One of the ways strategic communicators create value is mastering the tension between consistency and innovation. 

When you’re consistent, your stakeholders know who you are and what to expect from you, day in and day out. We disappoint people when we don’t do what they’re expecting. So consistency is important to keeping people happy. But your future state depends on innovation to meet the expectations of people before they even know they have them. 

Consistency is meeting expectations in the present. Innovation is meeting expectations in the future. Innovations tend to break consistent patterns.

What do consistency and innovation mean for a strategic communicator facing a crisis? 

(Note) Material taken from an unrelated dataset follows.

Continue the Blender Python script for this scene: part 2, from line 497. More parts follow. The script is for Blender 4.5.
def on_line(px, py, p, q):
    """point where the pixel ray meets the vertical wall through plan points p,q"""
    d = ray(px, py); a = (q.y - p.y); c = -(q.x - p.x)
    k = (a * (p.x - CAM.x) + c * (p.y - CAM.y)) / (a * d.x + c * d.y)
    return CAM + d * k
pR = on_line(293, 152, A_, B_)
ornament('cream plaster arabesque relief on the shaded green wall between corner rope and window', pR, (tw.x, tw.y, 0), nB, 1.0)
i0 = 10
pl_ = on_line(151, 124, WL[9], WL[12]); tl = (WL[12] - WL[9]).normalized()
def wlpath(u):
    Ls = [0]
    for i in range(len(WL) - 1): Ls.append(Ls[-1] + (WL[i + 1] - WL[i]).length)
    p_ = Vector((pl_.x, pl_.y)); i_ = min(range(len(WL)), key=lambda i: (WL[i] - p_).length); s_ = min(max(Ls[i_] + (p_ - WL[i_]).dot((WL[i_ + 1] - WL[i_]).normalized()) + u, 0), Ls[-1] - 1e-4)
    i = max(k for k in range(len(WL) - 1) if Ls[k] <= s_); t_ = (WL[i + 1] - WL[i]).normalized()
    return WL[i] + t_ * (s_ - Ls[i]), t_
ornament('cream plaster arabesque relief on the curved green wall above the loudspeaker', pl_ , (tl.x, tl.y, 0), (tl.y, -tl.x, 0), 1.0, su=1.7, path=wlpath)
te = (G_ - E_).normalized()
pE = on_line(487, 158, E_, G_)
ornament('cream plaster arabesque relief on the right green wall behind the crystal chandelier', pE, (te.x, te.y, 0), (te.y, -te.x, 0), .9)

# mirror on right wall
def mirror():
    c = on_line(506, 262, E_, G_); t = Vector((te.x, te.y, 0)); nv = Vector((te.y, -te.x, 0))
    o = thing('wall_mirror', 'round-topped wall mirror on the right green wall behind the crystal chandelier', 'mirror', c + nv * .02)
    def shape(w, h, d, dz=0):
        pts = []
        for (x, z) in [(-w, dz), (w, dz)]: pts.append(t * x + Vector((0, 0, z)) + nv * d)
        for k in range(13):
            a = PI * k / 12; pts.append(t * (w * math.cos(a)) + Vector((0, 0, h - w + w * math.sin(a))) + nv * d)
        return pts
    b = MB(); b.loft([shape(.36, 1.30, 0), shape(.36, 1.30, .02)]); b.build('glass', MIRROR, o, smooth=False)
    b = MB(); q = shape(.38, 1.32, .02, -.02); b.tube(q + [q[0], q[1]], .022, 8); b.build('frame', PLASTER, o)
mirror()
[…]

Well, what does your leadership team expect from you? They expect us to show up as a steady hand who can take on the most difficult challenges. Every time, we deliver a really thoughtful, smart, well-reasoned, multi-variant, multi-stakeholder perspective. That’s consistency.

But with so many dynamic changes around us moving so quickly, we also have to be innovative. We also have to find new ways of communicating to break through new challenges like social media tsunamis and an ever shortening news cycle. New ways of communicating can break consistency. This time, we show up to a crisis differently than before.

Innovating to Be Consistent

Some of our tactics are consistent from crisis to crisis, like apologizing and getting back to business. In an ever-changing landscape, we have to be innovative in the ways we tell our story and the channels we use.

When it comes to risk, we need to be innovative while consistently assessing and mitigating it. Can we bring an innovative approach to thinking about risk well in advance of even needing to be consistent? Can we think about an innovative way of bringing new spokespeople to the fore?

Consistency and Innovation Create Value

So, as strategic communicators, we sit in a circle of consistency and innovation and consistency and innovation. We really need to constantly hold that tension between both of those things. Be a consistent, confident counselor who takes on difficult issues and offers sage advice. And be the innovator new ways to communicate your story or mitigate the risks that impact your organization.